**Exercise:**
Quote every line from the top of the listing down to and including the line that contains "COL = SC.collection".

**Task material:**
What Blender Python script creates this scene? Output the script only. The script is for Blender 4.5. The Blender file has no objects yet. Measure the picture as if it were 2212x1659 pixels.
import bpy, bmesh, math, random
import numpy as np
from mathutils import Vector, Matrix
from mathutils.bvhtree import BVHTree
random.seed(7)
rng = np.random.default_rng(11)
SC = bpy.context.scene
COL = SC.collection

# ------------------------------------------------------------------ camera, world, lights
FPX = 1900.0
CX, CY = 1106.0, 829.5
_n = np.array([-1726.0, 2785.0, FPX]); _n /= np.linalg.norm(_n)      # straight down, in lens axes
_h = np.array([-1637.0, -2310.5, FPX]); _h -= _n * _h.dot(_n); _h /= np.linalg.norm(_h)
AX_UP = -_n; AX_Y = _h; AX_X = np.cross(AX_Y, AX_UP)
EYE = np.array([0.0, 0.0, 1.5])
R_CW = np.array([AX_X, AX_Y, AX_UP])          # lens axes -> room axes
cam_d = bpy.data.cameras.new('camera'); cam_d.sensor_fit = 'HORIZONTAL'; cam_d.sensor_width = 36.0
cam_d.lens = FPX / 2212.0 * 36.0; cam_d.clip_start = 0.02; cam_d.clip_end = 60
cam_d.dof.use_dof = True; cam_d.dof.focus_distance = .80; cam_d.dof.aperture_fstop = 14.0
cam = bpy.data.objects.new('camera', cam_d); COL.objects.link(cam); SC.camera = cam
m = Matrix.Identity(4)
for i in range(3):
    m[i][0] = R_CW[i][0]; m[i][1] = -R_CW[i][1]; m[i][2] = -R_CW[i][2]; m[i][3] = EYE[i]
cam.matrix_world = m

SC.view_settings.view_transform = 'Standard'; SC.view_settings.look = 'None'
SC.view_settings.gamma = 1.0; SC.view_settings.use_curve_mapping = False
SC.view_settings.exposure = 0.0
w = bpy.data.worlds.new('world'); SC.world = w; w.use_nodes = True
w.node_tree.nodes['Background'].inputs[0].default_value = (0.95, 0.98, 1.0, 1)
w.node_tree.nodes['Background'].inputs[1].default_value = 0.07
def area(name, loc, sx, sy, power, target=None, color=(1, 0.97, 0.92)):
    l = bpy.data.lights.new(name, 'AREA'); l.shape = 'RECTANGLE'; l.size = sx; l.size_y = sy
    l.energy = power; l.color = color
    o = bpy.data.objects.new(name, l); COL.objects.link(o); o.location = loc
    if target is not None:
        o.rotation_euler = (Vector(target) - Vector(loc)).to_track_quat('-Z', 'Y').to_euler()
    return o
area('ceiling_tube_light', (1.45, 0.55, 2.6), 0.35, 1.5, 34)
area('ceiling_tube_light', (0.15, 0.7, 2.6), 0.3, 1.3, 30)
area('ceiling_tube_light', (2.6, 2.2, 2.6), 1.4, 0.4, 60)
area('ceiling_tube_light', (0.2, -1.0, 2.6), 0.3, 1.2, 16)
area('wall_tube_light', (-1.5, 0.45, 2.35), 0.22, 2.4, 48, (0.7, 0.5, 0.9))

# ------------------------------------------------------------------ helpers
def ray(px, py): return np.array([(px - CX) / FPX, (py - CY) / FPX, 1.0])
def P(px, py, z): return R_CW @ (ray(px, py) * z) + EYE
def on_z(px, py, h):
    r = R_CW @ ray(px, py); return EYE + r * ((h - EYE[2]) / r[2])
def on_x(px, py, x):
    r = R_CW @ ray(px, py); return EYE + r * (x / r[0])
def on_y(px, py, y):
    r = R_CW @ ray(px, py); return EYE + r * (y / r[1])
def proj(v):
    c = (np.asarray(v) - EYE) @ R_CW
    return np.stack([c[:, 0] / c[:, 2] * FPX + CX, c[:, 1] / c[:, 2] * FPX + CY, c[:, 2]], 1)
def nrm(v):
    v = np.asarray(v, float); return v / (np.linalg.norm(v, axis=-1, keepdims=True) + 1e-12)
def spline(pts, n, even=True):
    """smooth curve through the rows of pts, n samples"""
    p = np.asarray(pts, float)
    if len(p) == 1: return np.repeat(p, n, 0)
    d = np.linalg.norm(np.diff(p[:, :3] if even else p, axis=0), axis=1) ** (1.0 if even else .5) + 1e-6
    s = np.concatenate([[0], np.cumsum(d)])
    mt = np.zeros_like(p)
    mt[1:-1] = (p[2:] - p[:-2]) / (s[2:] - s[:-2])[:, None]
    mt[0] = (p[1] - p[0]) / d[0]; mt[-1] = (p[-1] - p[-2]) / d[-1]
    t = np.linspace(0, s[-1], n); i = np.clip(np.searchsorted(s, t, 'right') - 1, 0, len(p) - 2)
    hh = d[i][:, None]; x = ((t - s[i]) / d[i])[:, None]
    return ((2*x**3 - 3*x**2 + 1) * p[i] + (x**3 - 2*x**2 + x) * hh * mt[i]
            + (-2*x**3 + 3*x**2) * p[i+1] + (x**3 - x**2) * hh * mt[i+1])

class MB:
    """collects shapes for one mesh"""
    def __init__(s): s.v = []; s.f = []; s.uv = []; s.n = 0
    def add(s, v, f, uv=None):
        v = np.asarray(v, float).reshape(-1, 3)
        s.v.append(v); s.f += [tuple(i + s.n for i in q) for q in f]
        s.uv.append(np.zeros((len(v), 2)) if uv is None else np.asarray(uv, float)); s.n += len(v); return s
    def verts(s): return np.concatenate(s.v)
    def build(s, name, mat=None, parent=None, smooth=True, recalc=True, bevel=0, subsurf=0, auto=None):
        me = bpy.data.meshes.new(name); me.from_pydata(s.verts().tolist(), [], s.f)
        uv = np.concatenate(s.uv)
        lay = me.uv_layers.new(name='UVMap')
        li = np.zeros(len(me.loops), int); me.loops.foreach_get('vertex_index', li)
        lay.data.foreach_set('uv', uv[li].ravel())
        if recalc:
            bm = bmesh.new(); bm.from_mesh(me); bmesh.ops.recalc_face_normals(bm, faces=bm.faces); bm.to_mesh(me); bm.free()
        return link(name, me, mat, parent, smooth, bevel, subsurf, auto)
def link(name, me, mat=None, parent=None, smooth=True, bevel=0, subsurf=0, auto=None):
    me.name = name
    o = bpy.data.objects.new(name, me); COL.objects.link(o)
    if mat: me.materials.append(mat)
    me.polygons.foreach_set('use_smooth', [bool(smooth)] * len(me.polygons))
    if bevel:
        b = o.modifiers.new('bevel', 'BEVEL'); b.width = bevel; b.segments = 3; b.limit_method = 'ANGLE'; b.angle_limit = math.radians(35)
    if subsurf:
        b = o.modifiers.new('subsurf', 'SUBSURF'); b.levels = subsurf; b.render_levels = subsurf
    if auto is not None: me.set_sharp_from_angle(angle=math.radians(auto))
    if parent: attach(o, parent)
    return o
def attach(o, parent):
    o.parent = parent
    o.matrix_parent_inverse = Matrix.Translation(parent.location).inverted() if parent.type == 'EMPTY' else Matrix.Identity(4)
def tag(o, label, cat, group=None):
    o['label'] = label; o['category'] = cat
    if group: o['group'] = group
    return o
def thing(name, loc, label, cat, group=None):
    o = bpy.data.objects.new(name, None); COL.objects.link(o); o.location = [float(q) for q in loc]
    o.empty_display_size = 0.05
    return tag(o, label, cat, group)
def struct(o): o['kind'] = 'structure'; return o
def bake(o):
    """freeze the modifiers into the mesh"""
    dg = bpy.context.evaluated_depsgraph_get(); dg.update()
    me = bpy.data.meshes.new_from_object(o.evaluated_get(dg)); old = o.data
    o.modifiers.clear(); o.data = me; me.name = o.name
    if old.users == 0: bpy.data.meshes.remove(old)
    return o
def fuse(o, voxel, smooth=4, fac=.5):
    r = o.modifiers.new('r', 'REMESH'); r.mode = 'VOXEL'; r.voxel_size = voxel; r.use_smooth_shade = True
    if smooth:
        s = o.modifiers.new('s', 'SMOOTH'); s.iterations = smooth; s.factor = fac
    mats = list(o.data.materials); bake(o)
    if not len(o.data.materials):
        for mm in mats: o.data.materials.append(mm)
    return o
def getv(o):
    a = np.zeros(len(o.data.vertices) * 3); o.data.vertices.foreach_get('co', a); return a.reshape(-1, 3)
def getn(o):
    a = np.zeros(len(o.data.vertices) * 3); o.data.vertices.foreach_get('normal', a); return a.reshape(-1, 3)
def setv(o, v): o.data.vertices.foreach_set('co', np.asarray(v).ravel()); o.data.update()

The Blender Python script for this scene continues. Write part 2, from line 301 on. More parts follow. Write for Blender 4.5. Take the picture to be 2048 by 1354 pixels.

**Correct result:**
What Blender Python script creates this scene? Output the script only. The script is for Blender 4.5. The Blender file has no objects yet. Measure the picture as if it were 2212x1659 pixels.
import bpy, bmesh, math, random
import numpy as np
from mathutils import Vector, Matrix
from mathutils.bvhtree import BVHTree
random.seed(7)
rng = np.random.default_rng(11)
SC = bpy.context.scene
COL = SC.collection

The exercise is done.